Former New York City mayor Michael Bloomberg, a political independent and billionaire who provided a fitting foil to Trump, had taken the stage next, drawing upon his own business acumen to tear down the Republican’s neophyte nominee. “I understand the appeal of a businessman president,” he acknowledged. “The bottom line is: Trump is a risky, reckless, and radical choice,” he pleaded. Obama, whose stirring speech was the high point of Wednesday’s lineup, echoed that point. “America is already great. America is already strong,” he intoned. “And I promise you, our strength, our greatness, does not depend on Donald Trump.”

The mix of seriousness and civility found a receptive audience. “There was no bashing. Of course they said things about the other candidate, but it was all about moving forward,” Lauren Murphy, a New Jersey delegate with cropped gray hair, told me Thursday afternoon. “Everything was serious, but positive. The key word is ‘positive.’”

Biden’s, Bloomberg’s, and Obama’s speeches lacked the glowing warmth of Michelle Obama’s think-of-the-children address on Monday, or Bill Clinton’s meandering romantic comedy routine on Tuesday. But their intense focus on the high stakes of the upcoming election infused the convention hall with a newfound sense of unity that had been missing just days earlier. A loud handful of Bernie supporters had spent Monday yelling accusations of betrayal—their cries caught by the microphones and broadcast live on national television—and stormed out in anger Tuesday to stage a highly visible demonstration outside the media tent. (“I’m not supposed to really dwell on that, because they said that the media’s going to try to make a big deal of it,” Florida delegate and Hillary loyalist Tony Silva noted wryly afterward.)

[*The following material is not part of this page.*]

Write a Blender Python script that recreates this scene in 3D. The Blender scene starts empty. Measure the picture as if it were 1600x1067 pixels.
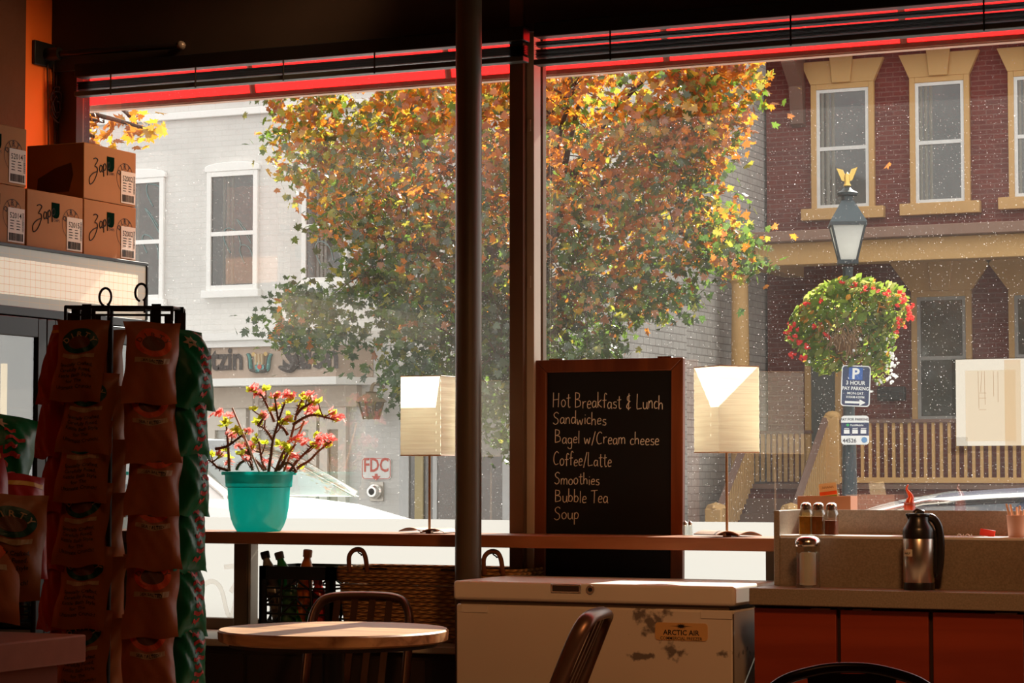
import bpy, bmesh, math, random
from mathutils import Vector, Matrix, Euler, noise
R=math.radians; pi=math.pi
SC=bpy.context.scene; COL=SC.collection
# ---------------- camera ----------------
F=3700.; CX,CY=800.,533.5; H=1.31; HOR=738.
AL=math.atan(F/8100.); PT=math.atan((HOR-CY)/F)
cam=bpy.data.cameras.new('camera'); cam.lens=F/1600*36; cam.sensor_width=36; cam.clip_end=300
co=bpy.data.objects.new('camera',cam); COL.objects.link(co)
co.location=(0,0,H); co.rotation_euler=(pi/2+PT,0,AL); SC.camera=co
# ---------------- world, sun, fill, exposure ----------------
w=bpy.data.worlds.new('world'); SC.world=w; w.use_nodes=True
bg=w.node_tree.nodes['Background']; bg.inputs[0].default_value=(1.0,.98,.95,1); bg.inputs[1].default_value=1.75
SUN_AZ=R(4.5); SUN_EL=R(36)
sl=bpy.data.lights.new('sun','SUN'); sl.energy=13; sl.angle=R(.55); sl.color=(1,.93,.82)
so=bpy.data.objects.new('sun',sl); COL.objects.link(so)
sdir=Vector((math.sin(SUN_AZ)*math.cos(SUN_EL),math.cos(SUN_AZ)*math.cos(SUN_EL),math.sin(SUN_EL)))
so.rotation_euler=sdir.to_track_quat('Z','Y').to_euler(); so.location=(2,20,14)
rl=bpy.data.lights.new('freezer_fill','SPOT'); rl.energy=190; rl.spot_size=R(46); rl.spot_blend=.9; rl.shadow_soft_size=.25; rl.color=(1,.45,.17)  # added unseen warm spot that brightens the freezer and cabinet fronts
ro=bpy.data.objects.new('freezer_fill',rl); COL.objects.link(ro); ro.location=(-.9,4.6,3.5)
ro.rotation_euler=(Vector((-.9,4.6,3.5))-Vector((-2.9,8.2,.8))).to_track_quat('Z','Y').to_euler()
r2_=bpy.data.lights.new('room_fill','AREA'); r2_.energy=5; r2_.size=1.5; r2_.color=(1,.5,.22)  # weak warm fill added overhead, out of view, no fixture modelled
r3_=bpy.data.objects.new('room_fill',r2_); COL.objects.link(r3_); r3_.location=(-2.2,3.5,3.7)
r4_=bpy.data.lights.new('wall_fill','SPOT'); r4_.energy=75; r4_.spot_size=R(62); r4_.spot_blend=.8; r4_.shadow_soft_size=.2; r4_.color=(1,.60,.30)  # added out-of-view spot to lift the orange wall and carton faces
r5_=bpy.data.objects.new('wall_fill',r4_); COL.objects.link(r5_); r5_.location=(-4.4,8.62,3.75)
r5_.rotation_euler=(Vector((-4.4,8.62,3.75))-Vector((-6.2,8.55,2.4))).to_track_quat('Z','Y').to_euler()
vs=SC.view_settings; vs.view_transform='Standard'; vs.look='None'; vs.exposure=.12; vs.gamma=1; vs.use_curve_mapping=False
try:
    SC.cycles.use_denoising=True; SC.cycles.max_bounces=12; SC.cycles.transparent_max_bounces=24
    SC.cycles.transmission_bounces=8; SC.cycles.diffuse_bounces=6; SC.cycles.sample_clamp_indirect=6; SC.cycles.caustics_reflective=False; SC.cycles.caustics_refractive=False
except Exception: pass
# ---------------- geometry of view: a pixel's ray met with a real plane ----------------
ca,sa=math.cos(AL),math.sin(AL)
VF=Vector((-sa*math.cos(PT),ca*math.cos(PT),math.sin(PT))); VR=Vector((ca,sa,0)); VU=VR.cross(VF); CAMP=Vector((0,0,H))
def ray(px,py): return VF+VR*((px-CX)/F)-VU*((py-CY)/F)
def on(ax,px,py,v):
    d=ray(px,py); return CAMP+d*((v-CAMP[ax])/d[ax])
def onY(px,py,Y): return on(1,px,py,Y)
def at(px,py,dep): return CAMP+ray(px,py)*dep
# ---------------- materials ----------------
MATS={}
def nt(name):
    m=bpy.data.materials.new(name); m.use_nodes=True
    t=m.node_tree; b=t.nodes['Principled BSDF']; return m,t,b
def c4(c): return (c[0],c[1],c[2],1)
def M(name,col,rough=.55,metal=0,var=.12,scale=6,bump=0,bscale=None,spec=.4,stretch=None):
    if name in MATS: return MATS[name]
    m,t,b=nt(name); N=t.nodes; L=t.links
    b.inputs['Roughness'].default_value=rough; b.inputs['Metallic'].default_value=metal
    b.inputs['Specular IOR Level'].default_value=spec
    tc=N.new('ShaderNodeTexCoord'); mp=N.new('ShaderNodeMapping'); L.new(tc.outputs['Object'],mp.inputs[0])
    if stretch: mp.inputs['Scale'].default_value=stretch
    nz=N.new('ShaderNodeTexNoise'); nz.inputs['Scale'].default_value=scale; nz.inputs['Detail'].default_value=5
    L.new(mp.outputs[0],nz.inputs['Vector'])
    cr=N.new('ShaderNodeMix'); cr.data_type='RGBA'
    cr.inputs[6].default_value=c4([x*(1-var) for x in col]); cr.inputs[7].default_value=c4([min(1,x*(1+var)) for x in col])
    L.new(nz.outputs[0],cr.inputs[0]); L.new(cr.outputs[2],b.inputs['Base Color'])
    if bump:
        bp=N.new('ShaderNodeBump'); bp.inputs['Strength'].default_value=bump; bp.inputs['Distance'].default_value=.01
        n2=nz
        if bscale:
            n2=N.new('ShaderNodeTexNoise'); n2.inputs['Scale'].default_value=bscale; L.new(mp.outputs[0],n2.inputs['Vector'])
        L.new(n2.outputs[0],bp.inputs['Height']); L.new(bp.outputs[0],b.inputs['Normal'])
    MATS[name]=m; return m
def wood(name,c1,c2,scale=3,rough=.4,axis='X',spec=.4):
    if name in MATS: return MATS[name]
    m,t,b=nt(name); N=t.nodes; L=t.links
    tc=N.new('ShaderNodeTexCoord'); mp=N.new('ShaderNodeMapping'); L.new(tc.outputs['Object'],mp.inputs[0])
    mp.inputs['Scale'].default_value={'X':(.25,2.5,2.5),'Y':(2.5,.25,2.5),'Z':(2.5,2.5,.25)}[axis]
    nz=N.new('ShaderNodeTexNoise'); nz.inputs['Scale'].default_value=scale*2; nz.inputs['Detail'].default_value=8; nz.inputs['Distortion'].default_value=1.2
    L.new(mp.outputs[0],nz.inputs['Vector'])
    r=N.new('ShaderNodeValToRGB'); r.color_ramp.elements[0].position=.35; r.color_ramp.elements[1].position=.68
    r.color_ramp.elements[0].color=c4(c1); r.color_ramp.elements[1].color=c4(c2)
    L.new(nz.outputs[0],r.inputs[0]); L.new(r.outputs[0],b.inputs['Base Color'])
    b.inputs['Roughness'].default_value=rough; b.inputs['Specular IOR Level'].default_value=spec
    bp=N.new('ShaderNodeBump'); bp.inputs['Strength'].default_value=.08; L.new(nz.outputs[0],bp.inputs['Height']); L.new(bp.outputs[0],b.inputs['Normal'])
    MATS[name]=m; return m
def brick(name,c1,c2,mortar,plane='XZ',bw=.21,rh=.075,rough=.85,ms=.01,bump=.5):
    m,t,b=nt(name); N=t.nodes; L=t.links
    tc=N.new('ShaderNodeTexCoord'); s=N.new('ShaderNodeSeparateXYZ'); k=N.new('ShaderNodeCombineXYZ')
    L.new(tc.outputs['Object'],s.inputs[0]); L.new(s.outputs[plane[0]],k.inputs[0]); L.new(s.outputs['Z'],k.inputs[1])
    bt=N.new('ShaderNodeTexBrick'); bt.inputs['Scale'].default_value=1; bt.inputs['Brick Width'].default_value=bw; bt.inputs['Row Height'].default_value=rh; bt.inputs['Mortar Size'].default_value=ms
    bt.inputs['Color1'].default_value=c4(c1); bt.inputs['Color2'].default_value=c4(c2); bt.inputs['Mortar'].default_value=c4(mortar)
    L.new(k.outputs[0],bt.inputs['Vector'])
    nz=N.new('ShaderNodeTexNoise'); nz.inputs['Scale'].default_value=1.3; nz.inputs['Detail'].default_value=6; L.new(tc.outputs['Object'],nz.inputs['Vector'])
    mx=N.new('ShaderNodeMix'); mx.data_type='RGBA'; mx.blend_type='MULTIPLY'; mx.inputs[0].default_value=.35
    L.new(bt.outputs[0],mx.inputs[6]); L.new(nz.outputs[0],mx.inputs[7]); L.new(mx.outputs[2],b.inputs['Base Color'])
    b.inputs['Roughness'].default_value=rough
    bp=N.new('ShaderNodeBump'); bp.inputs['Strength'].default_value=bump; bp.inputs['Distance'].default_value=.01; bp.invert=True
    L.new(bt.outputs['Fac'],bp.inputs['Height']); L.new(bp.outputs[0],b.inputs['Normal'])
    return m
def transl(name,dcol,tcol,fac,wave=0,gloss=0):
    m,t,b=nt(name); N=t.nodes; L=t.links; N.remove(b); out=N['Material Output']
    d=N.new('ShaderNodeBsdfDiffuse'); d.inputs[0].default_value=c4(dcol)
    r=N.new('ShaderNodeBsdfTranslucent'); r.inputs[0].default_value=c4(tcol)
    mx=N.new('ShaderNodeMixShader'); mx.inputs[0].default_value=fac; L.new(d.outputs[0],mx.inputs[1]); L.new(r.outputs[0],mx.inputs[2])
    if wave:
        tc=N.new('ShaderNodeTexCoord'); mp=N.new('ShaderNodeMapping'); mp.inputs['Scale'].default_value=(6,6,wave); L.new(tc.outputs['Object'],mp.inputs[0])
        nz=N.new('ShaderNodeTexNoise'); nz.inputs['Scale'].default_value=1; nz.inputs['Detail'].default_value=4; L.new(mp.outputs[0],nz.inputs['Vector'])
        ramp=N.new('ShaderNodeMix'); ramp.data_type='RGBA'; ramp.inputs[6].default_value=c4([x*.62 for x in tcol]); ramp.inputs[7].default_value=c4([min(1,x*1.2) for x in tcol])
        L.new(nz.outputs[0],ramp.inputs[0]); L.new(ramp.outputs[2],r.inputs[0])
        bp=N.new('ShaderNodeBump'); bp.inputs['Strength'].default_value=.6; bp.inputs['Distance'].default_value=.004
        L.new(nz.outputs[0],bp.inputs['Height']); L.new(bp.outputs[0],d.inputs['Normal'])
    o=mx
    if gloss:
        g=N.new('ShaderNodeBsdfGlossy'); g.inputs['Roughness'].default_value=.3; m2=N.new('ShaderNodeMixShader'); m2.inputs[0].default_value=gloss
        L.new(mx.outputs[0],m2.inputs[1]); L.new(g.outputs[0],m2.inputs[2]); o=m2
    L.new(o.outputs[0],out.inputs[0]); return m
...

Both protests seemed far away on Thursday, as the Wells Fargo Center readied itself for Clinton’s closing argument before launching into the general election against Trump. An unexpected rainstorm opened up over the stadium, establishing a suitably somber drizzle after several days of sunny heat. The gathering delegates, trudging into the convention hall wearing disposable plastic ponchos, were subdued but steeled after three days of high-octane excitement, with the older ones wondering aloud about the identity of Katy Perry, who was slated to perform in a few hours’ time (“I think she’s a Britney Spears type,” said one middle-aged woman). Perry may have been scheduled at just the right time: after the roiling anger of Monday and the dire warnings of Wednesday, the Democrats needed one final jolt of energy to get them excited for the candidate herself.